Comparing September 2023 survey results to those gathered just one month previous, the number of companies that felt they were leading in recruiting efforts and candidate experience dropped by an alarming 53%. It seems employers are getting the message that their efforts to curtail candidate resentment are falling short, but why does it matter?

“Even if employers tackle the root causes of rampant turnover (fair wages and benefits, safer work environments, work-life balance, etc.), it might do very little to relieve their talent shortages if they deliver an experience that repels job seekers…[it] can set up a vicious cycle that generates perpetual people shortfalls,” The Talent Board President Kevin Grossman writes.

He IDs these specific areas where employers are struggling the most:

  • Providing consistent communication during the process.
  • Setting expectations about the process.
  • Asking for and providing feedback.
  • Being transparent and accountable.
  • Ensuring a high level of perceived candidate fairness. 

It seems like a laundry list that needs to be painstakingly tackled one bullet at a time. But is it? The underlying theme of The Talent Board’s reporting of candidate resentment over the years ties many of these areas together. In short, as HRD Connect summarizes, “The Talent Board consistently finds broken feedback loops and communication to be the biggest cause of candidate resentment.”

As an example, 2022 data suggests that employers fail to update candidates as they move through the hiring process, with 34% of candidates not hearing back from employers two months after they applied, 58% receiving an automated “thank you” message after applying, “and most shocking, just 7% said they’d been notified that they didn’t get the job,” the organization states.

“What makes these statistics particularly discouraging is that more employers than ever are using automation technologies to strengthen and streamline the application process,” Grossman adds. “Recruiters can easily handle increased volumes of applications and better manage the administrative side of the process. Automated communications can be triggered at various disposition stages. The fact that more than a third of candidates are still waiting after two months to hear about their application status seems like a major—and fixable—issue.”

He is concerned about the most recent data in this area and foresees U.S. employers faltering even more in the coming months.

“We’re hearing that larger employers with significant high-volume hiring are experiencing an increase in applicant volume. And, for some, that’s causing a bottleneck declination delay in responding to those applicants not qualified, even with the available recruiting automation many employers have,” he points out.

Therefore, it’s not just important for employers to have automation tools in place. Most do. Communication and feedback strategies and processes are vital to making it work the way it should. As another example, about 40% of the employers that ask for job candidate feedback only do so after those candidates are hired. That’s great, but candidate feedback can be gathered throughout the process—including from those you don’t hire—which can give you valuable data while also curtailing candidate resentment.

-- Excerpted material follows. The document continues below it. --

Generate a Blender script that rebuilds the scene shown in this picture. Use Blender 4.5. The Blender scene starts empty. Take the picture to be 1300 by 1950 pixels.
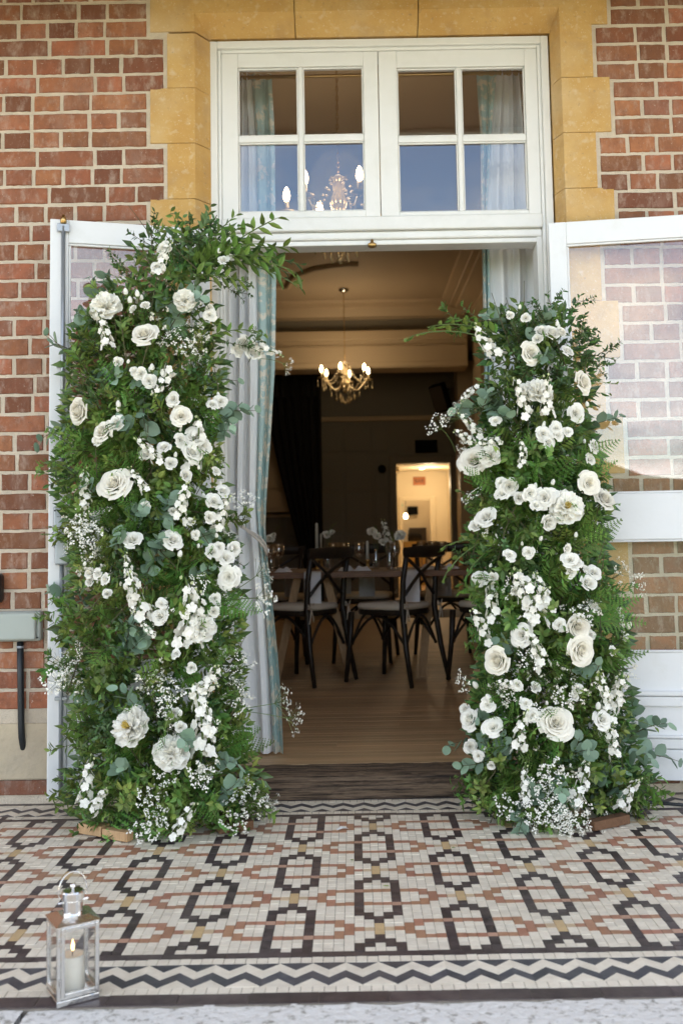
import bpy, math, random
from mathutils import Vector, Matrix, Quaternion
R = random.Random(7)
C = bpy.context.scene.collection
SC = bpy.context.scene
rad = math.radians

# ------------------------------------------------------------------ camera
TH, RO, FL, PX, PY, CD, CH = rad(4.5), .0178, 1896., 670., 866., 3.82, .99
_c, _s, _cr, _sr = math.cos(TH), math.sin(TH), math.cos(RO), math.sin(RO)
FW = Vector((0, _c, _s)); RT = Vector((_cr, _s * _sr, -_c * _sr)); UP = Vector((_sr, -_s * _cr, _c * _cr))
cd = bpy.data.cameras.new('camera'); cam = bpy.data.objects.new('camera', cd); C.objects.link(cam)
M = Matrix((RT, UP, -FW)).transposed().to_4x4(); M.translation = Vector((0, -CD, CH)); cam.matrix_world = M
cd.sensor_fit = 'VERTICAL'; cd.sensor_height = 36; cd.sensor_width = 24; cd.lens = 36 * FL / 1950
cd.shift_x = -(PX - 650) / 1950; cd.shift_y = -(975 - PY) / 1950
cd.clip_start = .05; cd.clip_end = 2000
cd.dof.use_dof = True; cd.dof.focus_distance = 3.5; cd.dof.aperture_fstop = 3.5
SC.camera = cam

# ------------------------------------------------------------------ sky, sun, exposure
CLOUD = (6.7, 6.3, 0)
SUN_EL, SUN_AZ = rad(52), rad(20)          # the sun stands behind the building
w = bpy.data.worlds.new('World'); SC.world = w; w.use_nodes = True
nt = w.node_tree; sk = nt.nodes.new('ShaderNodeTexSky'); sk.sky_type = 'NISHITA'; sk.sun_disc = False
sk.sun_elevation = SUN_EL; sk.sun_rotation = SUN_AZ; sk.dust_density = .6; sk.ozone_density = 1.0; sk.air_density = 1.0
bg = nt.nodes['Background']
# broken white cloud over the whole dome: the same noise everywhere, flattened towards the horizon like a real cloud deck
_N, _L = nt.nodes, nt.links
_tc = _N.new('ShaderNodeTexCoord'); _sx = _N.new('ShaderNodeSeparateXYZ'); _L.new(_tc.outputs['Generated'], _sx.inputs[0])
_ad = _N.new('ShaderNodeMath'); _ad.operation = 'ADD'; _ad.inputs[1].default_value = .22; _L.new(_sx.outputs['Z'], _ad.inputs[0])
_mx = _N.new('ShaderNodeMath'); _mx.operation = 'MAXIMUM'; _mx.inputs[1].default_value = .08; _L.new(_ad.outputs[0], _mx.inputs[0])
_cb = _N.new('ShaderNodeCombineXYZ')
for _i, _k in enumerate('XY'):
    _d = _N.new('ShaderNodeMath'); _d.operation = 'DIVIDE'; _L.new(_sx.outputs[_k], _d.inputs[0]); _L.new(_mx.outputs[0], _d.inputs[1]); _L.new(_d.outputs[0], _cb.inputs[_i])
_mp = _N.new('ShaderNodeMapping'); _mp.inputs['Location'].default_value = CLOUD; _L.new(_cb.outputs[0], _mp.inputs[0])
_nz = _N.new('ShaderNodeTexNoise'); _nz.inputs['Scale'].default_value = 1.1; _nz.inputs['Detail'].default_value = 9; _nz.inputs['Roughness'].default_value = .58; _L.new(_mp.outputs[0], _nz.inputs[0])
_mr = _N.new('ShaderNodeMapRange'); _mr.inputs[1].default_value = .38; _mr.inputs[2].default_value = .60; _mr.inputs[4].default_value = .92; _L.new(_nz.outputs[0], _mr.inputs[0])
_bw = _N.new('ShaderNodeRGBToBW'); _L.new(sk.outputs[0], _bw.inputs[0])
_cc = _N.new('ShaderNodeMix'); _cc.data_type = 'RGBA'; _cc.blend_type = 'MULTIPLY'; _cc.inputs[0].default_value = 1; _L.new(_bw.outputs[0], _cc.inputs[6]); _cc.inputs[7].default_value = (2.05, 2.0, 1.95, 1)
_mm = _N.new('ShaderNodeMix'); _mm.data_type = 'RGBA'; _L.new(_mr.outputs[0], _mm.inputs[0]); _L.new(sk.outputs[0], _mm.inputs[6]); _L.new(_cc.outputs[2], _mm.inputs[7])
_L.new(_mm.outputs[2], bg.inputs[0]); bg.inputs[1].default_value = .085
sd = bpy.data.lights.new('sun', 'SUN'); sd.energy = 5.0; sd.angle = rad(.5); sd.color = (1, .95, .86)
sun = bpy.data.objects.new('sun', sd); C.objects.link(sun)
sdir = Vector((math.sin(SUN_AZ) * math.cos(SUN_EL), math.cos(SUN_AZ) * math.cos(SUN_EL), math.sin(SUN_EL)))
sun.rotation_euler = sdir.to_track_quat('Z', 'Y').to_euler(); sun.location = (0, 20, 30)
vs = SC.view_settings; SC.display_settings.display_device = 'sRGB'
vs.view_transform = 'Standard'; vs.look = 'None'; vs.gamma = 1; vs.exposure = 2.58; vs.use_curve_mapping = False
SC.render.engine = 'CYCLES'; SC.cycles.use_denoising = True
SC.cycles.max_bounces = 10; SC.cycles.transparent_max_bounces = 16; SC.cycles.sample_clamp_indirect = 6
SC.cycles.caustics_reflective = False; SC.cycles.caustics_refractive = False

def ray(x, y):
    return FW + RT * ((x - PX) / FL) + UP * ((PY - y) / FL)
def at(x, y, Y):
    d = ray(x, y); t = (Y + CD) / d.y; return Vector((d.x * t, Y, CH + d.z * t))
def atz(x, y, z=0):
    d = ray(x, y); t = (z - CH) / d.z; return Vector((d.x * t, -CD + d.y * t, z))

# ------------------------------------------------------------------ materials
MATS = {}
def mat(name, col, rough=.6, metal=0, var=0, scale=8, col2=None, bump=0, bscale=40, rnd=0, hue=0, island=0, trans=0, coat=0, emit=None, es=0, stretch=(1, 1, 1), coords='pos', thr=None, spec=None, detail=6):
    """Principled with optional noise colour (col2 by noise), per-object / per-island value jitter, bump and translucency."""
    m = bpy.data.materials.new(name); m.use_nodes = True; n = m.node_tree; N, L = n.nodes, n.links
    b = N['Principled BSDF']; b.inputs['Roughness'].default_value = rough; b.inputs['Metallic'].default_value = metal
    if spec is not None: b.inputs['Specular IOR Level'].default_value = spec
    if coat: b.inputs['Coat Weight'].default_value = coat
    if coords == 'pos': src = N.new('ShaderNodeNewGeometry').outputs['Position']
    else: src = N.new('ShaderNodeTexCoord').outputs['Object']
    mp = N.new('ShaderNodeMapping'); mp.inputs['Scale'].default_value = stretch; L.new(src, mp.inputs[0])
    rgb = N.new('ShaderNodeRGB'); rgb.outputs[0].default_value = (*col, 1); out = rgb.outputs[0]
    if col2:
        t = N.new('ShaderNodeTexNoise'); t.inputs['Scale'].default_value = scale; t.inputs['Detail'].default_value = detail; t.inputs['Roughness'].default_value = .65
        L.new(mp.outputs[0], t.inputs[0])
        r = N.new('ShaderNodeMapRange'); lo, hi = thr or (.35, .65)
        r.inputs[1].default_value = lo; r.inputs[2].default_value = hi; L.new(t.outputs[0], r.inputs[0])
        mx = N.new('ShaderNodeMix'); mx.data_type = 'RGBA'; L.new(r.outputs[0], mx.inputs[0]); L.new(out, mx.inputs[6]); mx.inputs[7].default_value = (*col2, 1); out = mx.outputs[2]
    def hsv(out, fac, dv, dh):
        h = N.new('ShaderNodeHueSaturation'); r = N.new('ShaderNodeMapRange'); L.new(fac, r.inputs[0]); r.inputs[3].default_value = 1 - dv; r.inputs[4].default_value = 1 + dv
        L.new(r.outputs[0], h.inputs['Value'])
        if dh:
            mu = N.new('ShaderNodeMath'); mu.operation = 'MULTIPLY'; mu.inputs[1].default_value = 7.31; L.new(fac, mu.inputs[0])
            fr = N.new('ShaderNodeMath'); fr.operation = 'FRACT'; L.new(mu.outputs[0], fr.inputs[0])
            r2 = N.new('ShaderNodeMapRange'); L.new(fr.outputs[0], r2.inputs[0]); r2.inputs[3].default_value = .5 - dh; r2.inputs[4].default_value = .5 + dh; L.new(r2.outputs[0], h.inputs['Hue'])
        L.new(out, h.inputs['Color']); return h.outputs[0]
    if rnd: out = hsv(out, N.new('ShaderNodeObjectInfo').outputs['Random'], rnd, hue)
    if island: out = hsv(out, N.new('ShaderNodeNewGeometry').outputs['Random Per Island'], island, hue)
    L.new(out, b.inputs['Base Color'])
    if bump:
        t = N.new('ShaderNodeTexNoise'); t.inputs['Scale'].default_value = bscale; t.inputs['Detail'].default_value = 5; L.new(mp.outputs[0], t.inputs[0])
        bp = N.new('ShaderNodeBump'); bp.inputs['Strength'].default_value = min(1, bump); bp.inputs['Distance'].default_value = .004 * max(1, bump); L.new(t.outputs[0], bp.inputs['Height']); L.new(bp.outputs[0], b.inputs['Normal'])
    if emit: b.inputs['Emission Color'].default_value = (*emit, 1); b.inputs['Emission Strength'].default_value = es
    if trans:
        tr = N.new('ShaderNodeBsdfTranslucent'); L.new(out, tr.inputs[0]); ms = N.new('ShaderNodeMixShader'); ms.inputs[0].default_value = trans
        L.new(b.outputs[0], ms.inputs[1]); L.new(tr.outputs[0], ms.inputs[2]); L.new(ms.outputs[0], N['Material Output'].inputs[0])
    MATS[name] = m; return m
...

You also need to look at the big picture—what type of transparency and communication are candidates expecting? For instance, about half of all job seekers expect to be able to easily find content related to company values when researching jobs.

“With that in mind, employers should be asking some very serious questions,” Grossman tells SHRM. “Are your values clearly showcased in your job descriptions, careers site and other employment marketing materials? Are you telling candidates how the work they’ll do ties directly to your values? Are you sharing real-life stories of your values in action in your business, your workplace and your communities?”

 With such mixed news from the September 2023 survey, there are definite opportunities for employers to improve candidate satisfaction instead of generating candidate resentment.

“I’ve been there myself as a job candidate, and what I can assure employers is that, in many cases, you can redeem yourself. A poor recruiting experience leading to candidate resentment can be due to just one person or incident but, more often, it’s a process or culture issue,” says The HT Group’s Director of Sales Craig Patterson. “Recruiting experts can help you take full advantage of the recruiting resources and tools available today to ensure your communication hits the mark and your stock rises with candidates.”